After Elfenbein’s introduction, Berry dove into an explanation of the complicated political landscape that religious authorities must navigate and the socio-cultural ramifications of religious environmentalism.

“People have begun to grapple with current harms in the present moment, as opposed to future harms,” Berry said. “2014 was the warmest year in recorded history.”

He proceeded to cover the oft-noted effects of climate change, such as the acidification of the oceans and the increased risk of typhoons, adding that humanity’s collective knowledge of “this condition” is growing, mostly due to an increased awareness of globalization.

“In short, climate change exemplifies many of the key characteristics of globalization,” he said.

In his following presentation slides, Berry argued that globalization has protected the interests of the wealthy and powerful, and that climate change reflects the “resource extraction economies of the global world order.”

He then detailed his own research, explaining that the effects of globalization meant a greater rate of exchange and communication among the world’s peoples, which naturally resulted in a focus on ecological issues and environmental questions strongly imbued with the moral norms that preside over them. Berry noted that this is where his studies on moral norms and sacred institutions came in, for the purpose of addressing two questions: how does climate change impact religious life, and how are religious actors bringing their systems to bear on climate change?

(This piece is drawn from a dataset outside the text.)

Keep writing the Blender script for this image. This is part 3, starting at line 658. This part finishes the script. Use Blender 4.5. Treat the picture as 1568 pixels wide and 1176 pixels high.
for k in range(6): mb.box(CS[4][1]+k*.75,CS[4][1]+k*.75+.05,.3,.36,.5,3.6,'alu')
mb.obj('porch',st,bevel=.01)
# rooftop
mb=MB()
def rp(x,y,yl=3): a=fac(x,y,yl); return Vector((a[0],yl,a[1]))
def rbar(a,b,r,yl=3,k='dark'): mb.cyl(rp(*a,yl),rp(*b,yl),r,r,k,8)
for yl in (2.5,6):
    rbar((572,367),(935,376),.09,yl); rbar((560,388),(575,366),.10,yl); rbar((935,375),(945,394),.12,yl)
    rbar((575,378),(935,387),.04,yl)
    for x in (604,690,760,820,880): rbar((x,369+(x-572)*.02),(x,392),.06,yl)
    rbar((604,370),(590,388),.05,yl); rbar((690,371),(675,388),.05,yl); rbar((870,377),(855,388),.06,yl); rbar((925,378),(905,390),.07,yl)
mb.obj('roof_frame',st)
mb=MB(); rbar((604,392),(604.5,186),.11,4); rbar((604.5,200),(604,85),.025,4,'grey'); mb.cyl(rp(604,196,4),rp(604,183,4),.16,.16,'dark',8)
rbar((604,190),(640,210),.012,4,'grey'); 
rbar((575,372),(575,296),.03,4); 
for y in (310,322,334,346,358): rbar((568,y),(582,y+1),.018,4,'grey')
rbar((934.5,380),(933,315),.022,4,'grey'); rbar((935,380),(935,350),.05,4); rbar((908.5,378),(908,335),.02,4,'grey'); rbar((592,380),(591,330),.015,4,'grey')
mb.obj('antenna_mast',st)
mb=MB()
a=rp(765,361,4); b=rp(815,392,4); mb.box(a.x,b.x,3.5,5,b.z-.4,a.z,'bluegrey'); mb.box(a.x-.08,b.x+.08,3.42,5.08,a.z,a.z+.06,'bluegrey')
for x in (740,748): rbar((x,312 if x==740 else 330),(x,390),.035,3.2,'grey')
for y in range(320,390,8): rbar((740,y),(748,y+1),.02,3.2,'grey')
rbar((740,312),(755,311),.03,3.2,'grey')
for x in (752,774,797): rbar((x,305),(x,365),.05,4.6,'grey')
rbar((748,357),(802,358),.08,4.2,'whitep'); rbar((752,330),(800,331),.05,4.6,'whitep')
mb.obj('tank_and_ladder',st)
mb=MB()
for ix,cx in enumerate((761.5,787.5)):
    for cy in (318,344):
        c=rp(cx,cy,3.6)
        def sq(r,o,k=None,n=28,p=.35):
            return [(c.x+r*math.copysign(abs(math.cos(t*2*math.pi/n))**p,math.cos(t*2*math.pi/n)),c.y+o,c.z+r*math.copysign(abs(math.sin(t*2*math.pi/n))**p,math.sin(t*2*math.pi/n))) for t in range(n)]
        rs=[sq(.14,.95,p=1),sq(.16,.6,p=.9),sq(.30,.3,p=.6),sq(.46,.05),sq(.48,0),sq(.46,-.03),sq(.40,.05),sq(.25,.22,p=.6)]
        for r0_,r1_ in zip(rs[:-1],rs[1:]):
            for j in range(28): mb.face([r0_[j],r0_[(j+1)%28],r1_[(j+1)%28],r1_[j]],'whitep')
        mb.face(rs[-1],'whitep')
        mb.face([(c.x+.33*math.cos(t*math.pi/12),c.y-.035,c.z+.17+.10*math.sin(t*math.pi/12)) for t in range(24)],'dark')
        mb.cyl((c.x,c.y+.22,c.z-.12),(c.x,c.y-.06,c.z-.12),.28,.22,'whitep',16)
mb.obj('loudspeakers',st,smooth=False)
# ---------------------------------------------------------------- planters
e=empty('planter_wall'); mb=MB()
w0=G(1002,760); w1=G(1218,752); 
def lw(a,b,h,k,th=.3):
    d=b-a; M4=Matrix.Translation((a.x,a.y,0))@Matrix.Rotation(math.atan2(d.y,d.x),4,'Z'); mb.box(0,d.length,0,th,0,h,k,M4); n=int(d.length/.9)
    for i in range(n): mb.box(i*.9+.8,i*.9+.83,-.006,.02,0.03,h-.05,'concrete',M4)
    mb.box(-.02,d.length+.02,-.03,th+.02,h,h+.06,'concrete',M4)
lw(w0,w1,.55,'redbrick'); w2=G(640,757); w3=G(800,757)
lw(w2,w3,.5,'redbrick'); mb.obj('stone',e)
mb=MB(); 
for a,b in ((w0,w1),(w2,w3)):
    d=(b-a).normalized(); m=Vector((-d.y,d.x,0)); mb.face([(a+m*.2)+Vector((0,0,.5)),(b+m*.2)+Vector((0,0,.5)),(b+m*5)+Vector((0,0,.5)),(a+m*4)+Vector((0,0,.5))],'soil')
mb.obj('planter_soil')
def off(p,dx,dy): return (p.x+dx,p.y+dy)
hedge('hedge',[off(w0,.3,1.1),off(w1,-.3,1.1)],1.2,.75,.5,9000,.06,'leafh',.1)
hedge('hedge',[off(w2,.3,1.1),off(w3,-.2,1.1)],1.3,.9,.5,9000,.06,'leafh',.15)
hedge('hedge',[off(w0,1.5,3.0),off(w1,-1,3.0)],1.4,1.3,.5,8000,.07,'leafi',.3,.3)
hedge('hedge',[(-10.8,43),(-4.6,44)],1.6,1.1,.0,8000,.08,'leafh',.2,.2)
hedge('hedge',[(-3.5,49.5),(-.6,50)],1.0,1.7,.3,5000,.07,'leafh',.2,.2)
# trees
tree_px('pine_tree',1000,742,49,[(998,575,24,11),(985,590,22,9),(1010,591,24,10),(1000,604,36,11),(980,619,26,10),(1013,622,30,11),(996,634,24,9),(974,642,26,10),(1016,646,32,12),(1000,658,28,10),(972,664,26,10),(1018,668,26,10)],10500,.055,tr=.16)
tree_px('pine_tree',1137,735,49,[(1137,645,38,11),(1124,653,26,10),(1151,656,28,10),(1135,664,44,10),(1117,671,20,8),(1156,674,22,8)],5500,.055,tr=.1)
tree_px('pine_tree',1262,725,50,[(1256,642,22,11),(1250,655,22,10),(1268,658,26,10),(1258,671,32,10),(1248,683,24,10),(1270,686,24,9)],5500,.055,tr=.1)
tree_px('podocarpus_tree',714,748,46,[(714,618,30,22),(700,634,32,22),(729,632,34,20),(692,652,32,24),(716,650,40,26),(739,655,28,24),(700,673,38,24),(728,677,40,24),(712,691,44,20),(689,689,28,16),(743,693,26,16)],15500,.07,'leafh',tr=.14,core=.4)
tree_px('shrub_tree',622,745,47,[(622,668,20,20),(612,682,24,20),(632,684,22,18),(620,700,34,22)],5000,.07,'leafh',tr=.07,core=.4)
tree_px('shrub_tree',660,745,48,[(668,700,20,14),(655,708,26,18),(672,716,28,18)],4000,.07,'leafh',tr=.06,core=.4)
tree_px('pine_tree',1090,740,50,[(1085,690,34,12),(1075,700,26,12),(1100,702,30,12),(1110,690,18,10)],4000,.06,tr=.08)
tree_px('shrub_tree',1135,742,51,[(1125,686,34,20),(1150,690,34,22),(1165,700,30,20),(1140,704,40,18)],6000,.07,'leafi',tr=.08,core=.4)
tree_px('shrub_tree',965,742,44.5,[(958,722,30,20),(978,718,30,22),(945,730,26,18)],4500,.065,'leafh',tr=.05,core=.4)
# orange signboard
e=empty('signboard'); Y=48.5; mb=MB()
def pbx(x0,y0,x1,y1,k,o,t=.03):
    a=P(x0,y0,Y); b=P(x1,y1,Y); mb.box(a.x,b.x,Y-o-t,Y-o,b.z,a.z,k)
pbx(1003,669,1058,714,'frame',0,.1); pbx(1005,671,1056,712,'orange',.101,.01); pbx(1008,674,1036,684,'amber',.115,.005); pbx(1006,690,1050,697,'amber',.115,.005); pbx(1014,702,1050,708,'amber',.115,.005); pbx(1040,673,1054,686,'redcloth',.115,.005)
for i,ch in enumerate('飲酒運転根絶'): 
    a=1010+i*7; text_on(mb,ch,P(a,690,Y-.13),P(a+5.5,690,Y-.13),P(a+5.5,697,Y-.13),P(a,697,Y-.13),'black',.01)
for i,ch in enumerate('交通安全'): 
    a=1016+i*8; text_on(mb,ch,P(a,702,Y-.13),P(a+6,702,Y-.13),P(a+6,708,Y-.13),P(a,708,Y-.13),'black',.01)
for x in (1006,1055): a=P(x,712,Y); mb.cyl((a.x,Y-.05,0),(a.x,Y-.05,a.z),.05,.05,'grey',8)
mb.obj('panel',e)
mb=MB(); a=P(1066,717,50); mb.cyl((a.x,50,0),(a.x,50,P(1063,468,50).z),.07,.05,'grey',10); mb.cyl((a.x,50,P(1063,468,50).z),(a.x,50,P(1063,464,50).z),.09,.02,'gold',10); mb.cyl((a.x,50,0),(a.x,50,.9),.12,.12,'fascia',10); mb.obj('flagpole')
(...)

Berry answered that religious groups have adapted to climate change in order to preserve themselves, and in the process of doing so they have brought together the language of social justice, their own relationships with political decision-makers and the ability to mobilize constituents and politically salient groups.

“Religious groups can either buttress or contravene the interests of governments, they can advance or resist democratization and they can act either as a legitimating or counter-homogenizing force,” he explained.

As Berry was taking questions, an audience member asked about the advantages that religious organizations have over secular NGOs. Berry explained that religious groups have really good infrastructure, which a secular NGO may not have.

Elfenbein wrote that he hopes attendees will take what they learned in Berry’s lecture and consider new insights into the discussion on climate change.

“[We] hope that people who attend the evening panel will gain an appreciation of the simultaneously local and global nature of climate change and the ways that different communities grapple with its implications,” he wrote.